GOAL - Go through the entries below and copy each line containing the word "Write".

[Entries with scene source code]
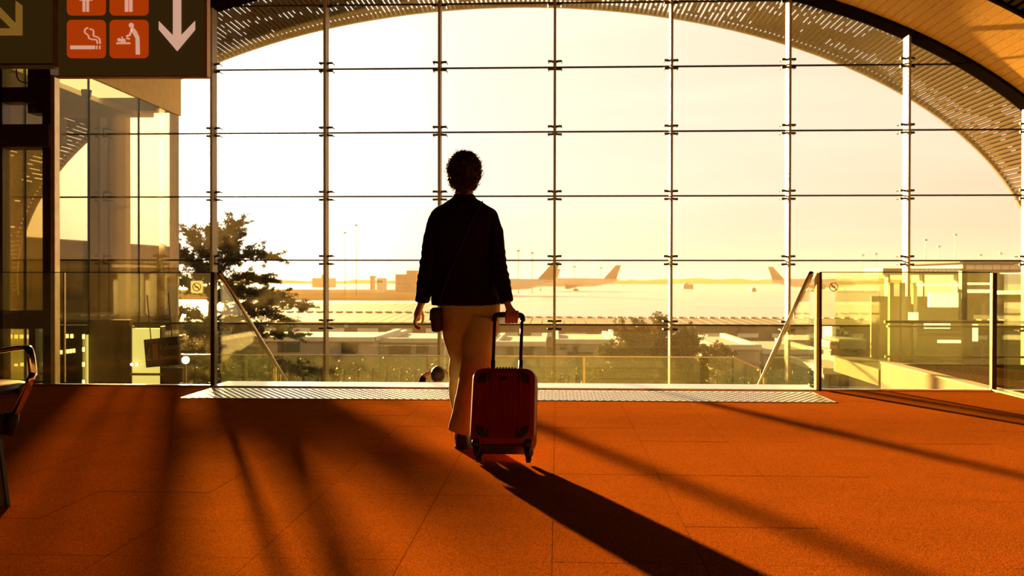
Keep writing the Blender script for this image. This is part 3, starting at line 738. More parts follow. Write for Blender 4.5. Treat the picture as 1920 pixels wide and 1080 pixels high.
for pts in ([(402, 470), (405, 455), (430, 438), (442, 422)], [(400, 500), (385, 480), (365, 455), (346, 436)], [(402, 480), (398, 462), (400, 445), (396, 436)],
            [(402, 520), (440, 490), (480, 478), (522, 484)], [(402, 515), (430, 485), (445, 468), (452, 456)], [(400, 520), (375, 495), (350, 488), (346, 480)],
            [(402, 555), (440, 525), (470, 520), (505, 524)], [(402, 560), (440, 548), (470, 550), (490, 556)], [(400, 560), (370, 540), (350, 530), (340, 530)],
            [(402, 620), (455, 585), (510, 562), (570, 575)], [(402, 620), (450, 600), (500, 590), (530, 604)], [(402, 600), (440, 575), (480, 570), (505, 560)],
            [(400, 610), (370, 590), (352, 585), (340, 590)], [(402, 670), (450, 640), (500, 628), (552, 630)], [(402, 660), (430, 630), (460, 618), (480, 622)],
            [(400, 650), (370, 630), (352, 620), (340, 625)], [(402, 720), (460, 690), (520, 672), (560, 690)], [(402, 720), (470, 700), (540, 690), (598, 702)],
            [(402, 730), (450, 700), (480, 690), (520, 712)], [(400, 690), (380, 670), (355, 665), (340, 680)], [(400, 720), (375, 705), (350, 700), (330, 712)],
            [(402, 575), (415, 560), (430, 555), (440, 548)], [(402, 540), (390, 520), (380, 512), (368, 505)], [(402, 690), (420, 660), (440, 650), (470, 655)]):
    ll.append(limb(pts, rr.uniform(-0.28, 0.28)))
conifer('cedar_tree', tb_, ll, 'tall dark spreading cedar behind the left stair rail', 21, tuft=0.46, ntuft=27, per=52)
Yt2 = 20.2
tb2 = Vector((P(1228, 700, Yt2).x, Yt2, LOW-0.3)); ll = []
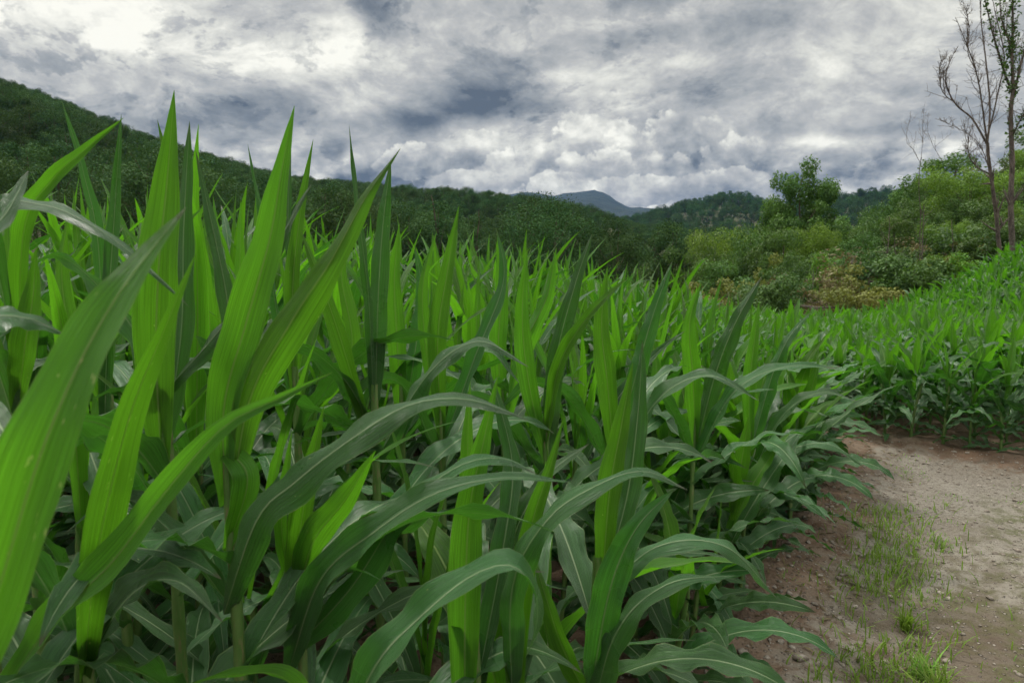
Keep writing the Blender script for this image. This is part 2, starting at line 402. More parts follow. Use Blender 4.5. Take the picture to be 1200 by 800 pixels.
def foliage_mat(name, c1, c2, tr=(.10, .20, .02), vary=.25, tfac=.3, hue=.02, leafv=.3, spec=.3):
    m, t, out = new_mat(name)
    oi = t.node('ShaderNodeObjectInfo'); geo = t.node('ShaderNodeNewGeometry'); tcn = t.node('ShaderNodeTexCoord')
    # every leaf its own shade, every clump of leaves its own too
    li = t.node('ShaderNodeUVMap'); s = t.node('ShaderNodeSeparateXYZ'); t.link(li.outputs[0], s.inputs[0])
    c = t.mix(s.outputs[0], c1, c2)
    hsv = t.node('ShaderNodeHueSaturation'); t.link(c, hsv.inputs['Color'])
    t.link(t.mapr(oi.outputs['Random'], 0, 1, .5-hue, .5+hue, False), hsv.inputs['Hue'])
    vv = t.math('MULTIPLY', t.mapr(oi.outputs['Random'], 0, 1, 1-vary, 1+vary, False), t.mapr(s.outputs[1], 0, 1, 1-leafv, 1+leafv, False))
    t.link(vv, hsv.inputs['Value'])
    bs = t.node('ShaderNodeBsdfPrincipled'); t.link(hsv.outputs[0], bs.inputs['Base Color'])
    bs.inputs['Roughness'].default_value = .6; bs.inputs['Specular IOR Level'].default_value = spec
    tb = t.node('ShaderNodeBsdfTranslucent'); tb.inputs[0].default_value = (*tr, 1)
    mxs = t.node('ShaderNodeMixShader'); mxs.inputs[0].default_value = tfac
    t.link(bs.outputs[0], mxs.inputs[1]); t.link(tb.outputs[0], mxs.inputs[2]); t.link(mxs.outputs[0], out.inputs[0])
    return m
M_FDARK = foliage_mat('foliage_dark', (0.034, 0.078, 0.030), (0.084, 0.150, 0.050), (.05, .10, .015), .35, .25, .02, .10, .03)
M_FGREEN = foliage_mat('foliage_green', (0.058, 0.125, 0.028), (0.120, 0.205, 0.042), (.12, .24, .03))
M_FMID = foliage_mat('foliage_mid', (0.050, 0.108, 0.026), (0.105, 0.185, 0.042), (.09, .18, .02))
M_FLITE = foliage_mat('foliage_bright', (0.09, 0.19, 0.025), (0.16, 0.28, 0.04), (.22, .38, .03))
M_FYEL = foliage_mat('foliage_olive', (0.15, 0.17, 0.035), (0.27, 0.27, 0.07), (.22, .25, .04))
M_FBRN = foliage_mat('foliage_dry', (0.125, 0.105, 0.045), (0.22, 0.185, 0.09), (.16, .12, .05), .3)
M_GRASS = foliage_mat('grass_blades', (0.11, 0.22, 0.025), (0.20, 0.34, 0.05), (.25, .42, .04), .2, .35)

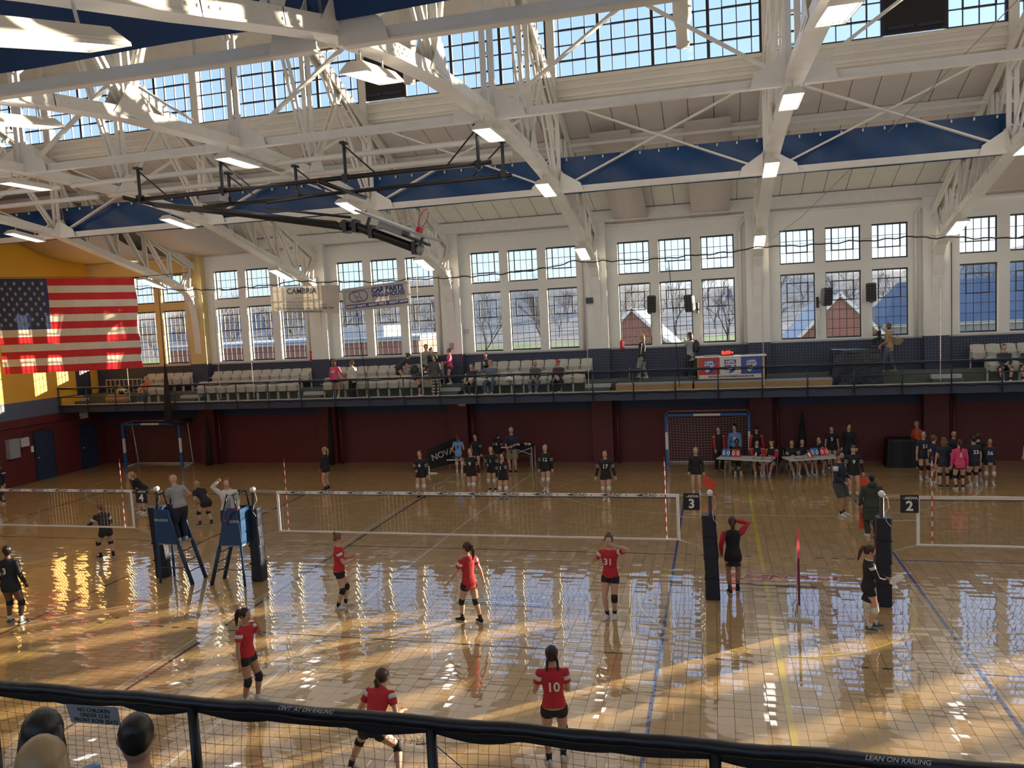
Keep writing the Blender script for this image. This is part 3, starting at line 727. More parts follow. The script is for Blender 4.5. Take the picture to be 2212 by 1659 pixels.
# ------------------------------------------------------------------ far balcony: railing, seats, things on it
rl = thing('balcony_railing', 'dark blue pipe railing along the far balcony edge', 'railing', (0, 12.75, 3.15))
MB().tube([(XL, 0, .80), (XR, 0, .80)], .032).build('top_rail', NAVY, rl, True)
MB().tube([(XL, 0, .38), (XR, 0, .38)], .022).build('middle_rail', NAVY, rl, True)
pm = MB().tube([(0, 0, -.32), (0, 0, .78)], .026).mesh('post', NAVY, True)
for i in range(-16, 22): link('post', pm, rl, (1.12 + i * 1.532 - .05, 0, 0))
pts = []; 
for i in range(300):
    x = XL + .1 + i * .16
    if x < 20: pts.append((x, -.03, .77 - .035 * abs(math.sin(i * .21)) - .012 * math.sin(i * 1.3)))
MB().tube(pts, .022, n=5).build('netting_edge', NETB, rl, True)
pts = [(x, -.13, -.02 + .015 * math.sin(i * 1.1)) for i, x in enumerate([XL + .1 + i * .16 for i in range(270)])]
MB().tube(pts, .035, n=5).build('gathered_netting', NETB, rl, True)

def seat():
    t = thing('stadium_seat', '', 'seat', (0, 0, 0)); w_ = .46
    b = MB(); n = 6
    V = []
    for (z, y) in ((.44, .02), (.60, .06), (.80, .12), (.84, .125)):
        for i in range(n + 1):
            u = i / n - .5; zz = z + (.02 * (1 - 4 * u * u) if z > .83 else 0)
            V.append((u * w_, y + .05 * (1 - 4 * u * u), zz))
    m1 = len(V); V2 = [(v[0], v[1] + .025, v[2]) for v in V]; F = []
    for j in range(3):
        for i in range(n): a = j * (n + 1) + i; F.append((a, a + 1, a + n + 2, a + n + 1)); F.append(tuple(m1 + q for q in (a + n + 1, a + n + 2, a + 1, a)))
    for j in range(3): a = j * (n + 1); F.append((a, a + n + 1, m1 + a + n + 1, m1 + a)); a += n; F.append((a + n + 1, a, m1 + a, m1 + a + n + 1))
    for i in range(n): a = 3 * (n + 1) + i; F.append((a, a + 1, m1 + a + 1, m1 + a)); a = i; F.append((a + 1, a, m1 + a, m1 + a + 1))
    b.add(V + V2, F); b.build('seat_back', SEATM, t)
    b = MB(); V = []
    for (z, y, ws) in ((.40, -.02, 1), (.56, -.05, 1), (.70, -.02, .9), (.40, -.06, 1), (.56, -.09, 1), (.70, -.06, .9)):
        for i in range(5): u = i / 4 - .5; V.append((u * w_ * .92 * ws, y, z - (.09 * (1 - 4 * u * u) if z == .40 else 0)))
    F = []
    for (o, sg) in ((0, 1), (15, -1)):
        for j in range(2):
            for i in range(4): a = o + j * 5 + i; q = (a, a + 1, a + 6, a + 5); F.append(q if sg < 0 else q[::-1])
    for i in range(4): F.append((i + 1, i, 15 + i, 16 + i)); F.append((10 + i, 11 + i, 26 + i, 25 + i))
    for j in range(2): F.append((j * 5, j * 5 + 5, 20 + j * 5, 15 + j * 5)); F.append((j * 5 + 9, j * 5 + 4, 19 + j * 5, 24 + j * 5))
    b.add(V, F); b.build('folded_seat_pan', SEATM, t)
    for s_ in (-1, 1):
        b = MB(); b.box(s_ * .235 - .012, s_ * .235 + .012, -.02, .10, 0, .60); b.box(s_ * .235 - .02, s_ * .235 + .02, -.22, .12, .58, .61); b.build('side_frame', SEATM, t)
    return t
s0 = seat(); KIDS(s0); used = False
secn = {0: 'left end bay', 1: 'bay below the large flag', 2: 'bay below the two banners', 3: 'bay with the seated men'}
def seats(k, x0, n, y, z, row, pitch=.5, f=None):
    global used
    for i in range(n):
        lab = f or 'cream folding stadium seat, %s row of the %s' % (row, secn[k]); g_ = 'stadium seats, %s row, %s' % (row, secn.get(k, 'right edge'))
        if not used: s0.location = (x0, y, z); s0['label'] = lab; s0['group'] = g_; used = True
        else: dup(s0, (x0 + i * pitch, y, z), None, lab, g_)
seats(1, -16.5, 10, 14.72, 3.50, 'back'); seats(1, -16.6, 10, 13.72, 3.115, 'front')
seats(2, -10.3, 10, 14.72, 3.50, 'back'); seats(2, -10.4, 10, 13.72, 3.115, 'front')
seats(3, -3.95, 10, 14.72, 3.50, 'back'); seats(3, -4.1, 10, 13.72, 3.115, 'front')
seats(0, -20.1, 5, 14.72, 3.50, 'back'); seats(0, -19.7, 3, 13.72, 3.115, 'front')
seats(7, 14.7, 5, 14.72, 3.50, 'back', f='cream stadium seat, back row at the right edge behind the seated boys')
seats(7, 14.95, 4, 13.72, 3.115, 'front', f='cream stadium seat, front row at the right edge where the boys sit')
b = MB()
for i in range(9): b.box(-22.75 + i * .25, -22.73 + i * .25, 14.9, 14.95, 3.5, 4.12)
b.box(-22.75, -20.7, 14.9, 14.95, 4.1, 4.14); b.box(-22.75, -20.7, 14.9, 14.95, 3.7, 3.73)
tag(b.build('seat_frame_row', SEATM), 'row of bare cream seat frames without seats at the left end of the balcony', 'seat frame')

# plywood platforms, table with league banner, clock, covered table
def platform(x0, x1, lab):
    t = thing('plywood_platform', lab, 'platform', ((x0 + x1) / 2, 13.6, 3.115)); w_ = (x1 - x0) / 2
    MB().box(-w_, w_, -.55, .5, .26, .31).build('deck_board', mat('worn_deck', (.34, .35, .36), .5), t); MB().box(-w_ + .01, w_ - .01, -.54, .49, 0, .26).build('side_board', PLY, t)
platform(1.9, 4.75, 'low plywood platform behind the railing left of the league table'); platform(4.8, 9.6, 'long low plywood platform under the league table')
t = thing('draped_table', 'plywood judging table draped with a red white and blue league banner', 'table', (6.13, 13.45, 3.43))
MB().box(-1.27, 1.27, -.05, .6, .86, .90).build('table_top', WHITE, t); MB().box(-1.25, 1.25, 0, .03, 0, .86).build('front_panel', PLY, t)
for s_ in (-1, 1): MB().box(s_ * 1.23 - .02, s_ * 1.23 + .02, 0, .55, 0, .86).build('side_panel', PLY, t)
bn = MB().box(-1.14, 1.12, -.035, -.015, .06, .86).build('league_banner', OFFW, t)
RB = (mat('banner_red', (.50, .05, .05), .6), OFFW, mat('banner_blue', (.04, .08, .36), .6))
for i in range(3):
    x0 = -1.14 + i * .753
    MB().box(x0, x0 + .753, -.038, -.036, .22, .86).build('colour_field', RB[i], bn)
    c = x0 + .376
    sh = [(c + a * .21, z) for a, z in ((-1, .76), (1, .76), (1, .50), (.85, .38), (.45, .30), (0, .26), (-.45, .30), (-.85, .38), (-1, .50))]
    MB().add([(x, -.0395, z) for x, z in sh], [tuple(range(9))]).build('shield', RB[2], bn)
    MB().add([(c - .19, -.0405, .60), (c + .19, -.0405, .60), (c + .19, -.0405, .56), (c - .19, -.0405, .56)], [(0, 3, 2, 1)]).build('shield_stripe', OFFW, bn)
    MB().add([(c - .17, -.0405, .37), (c + .06, -.0405, .55), (c + .16, -.0405, .55), (c - .06, -.0405, .30)], [(0, 3, 2, 1)]).build('shield_stripe', OFFW, bn)
    MB().add([(c - .18, -.0402, .44), (c - .18, -.0402, .55), (c - .05, -.0402, .55)], [(0, 2, 1)]).build('shield_corner', RB[0], bn)
    for sx, sz in ((-.06, .41), (.03, .48)):
        MB().add([(c + sx + r_ * math.sin(a), -.0412, sz + r_ * math.cos(a)) for a, r_ in [(i_ * PI / 5, (.028 if i_ % 2 == 0 else .011)) for i_ in range(10)]], [tuple(range(10))]).build('star', NAVY, bn)
    text('lettering', 'NFPL', .15, OFFW, bn, facing((c, -.042, .67)), bold=.006, shear=.15)
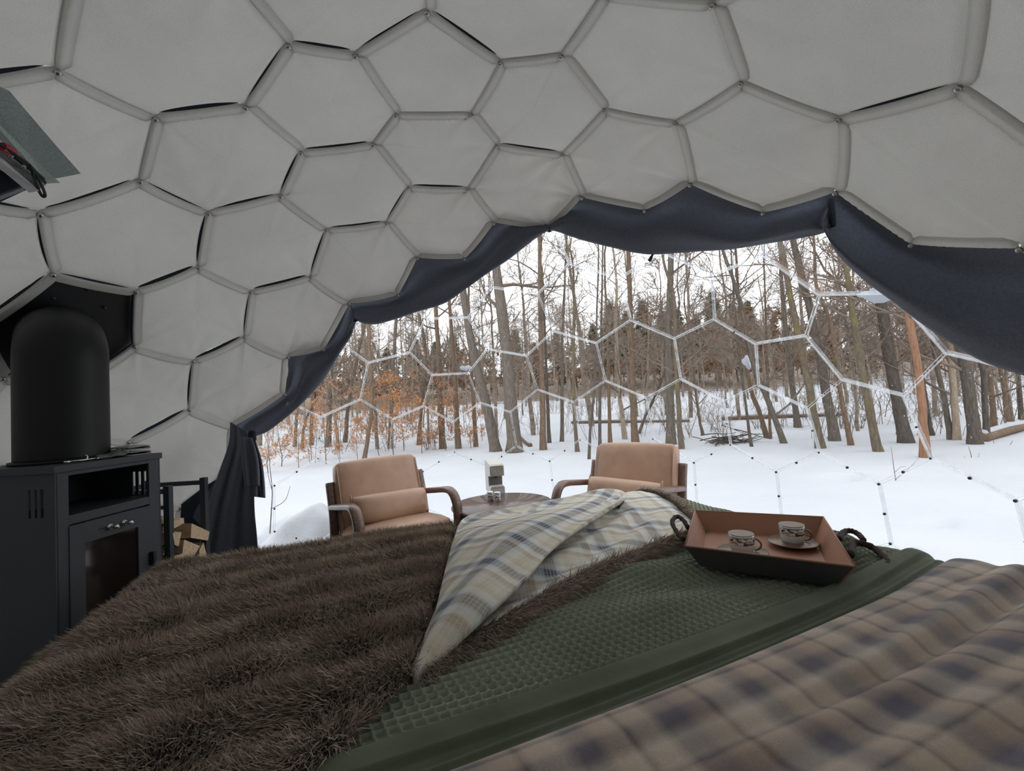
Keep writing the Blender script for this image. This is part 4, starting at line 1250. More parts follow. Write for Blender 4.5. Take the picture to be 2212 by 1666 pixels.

TASK OUTPUT -
Keep writing the Blender script for this image. This is part 3, starting at line 738. More parts follow. Write for Blender 4.5. Treat the picture as 1920 pixels wide and 1080 pixels high.
Keep writing the Blender script for this image. This is part 4, starting at line 1250. More parts follow. Write for Blender 4.5. Take the picture to be 2212 by 1666 pixels.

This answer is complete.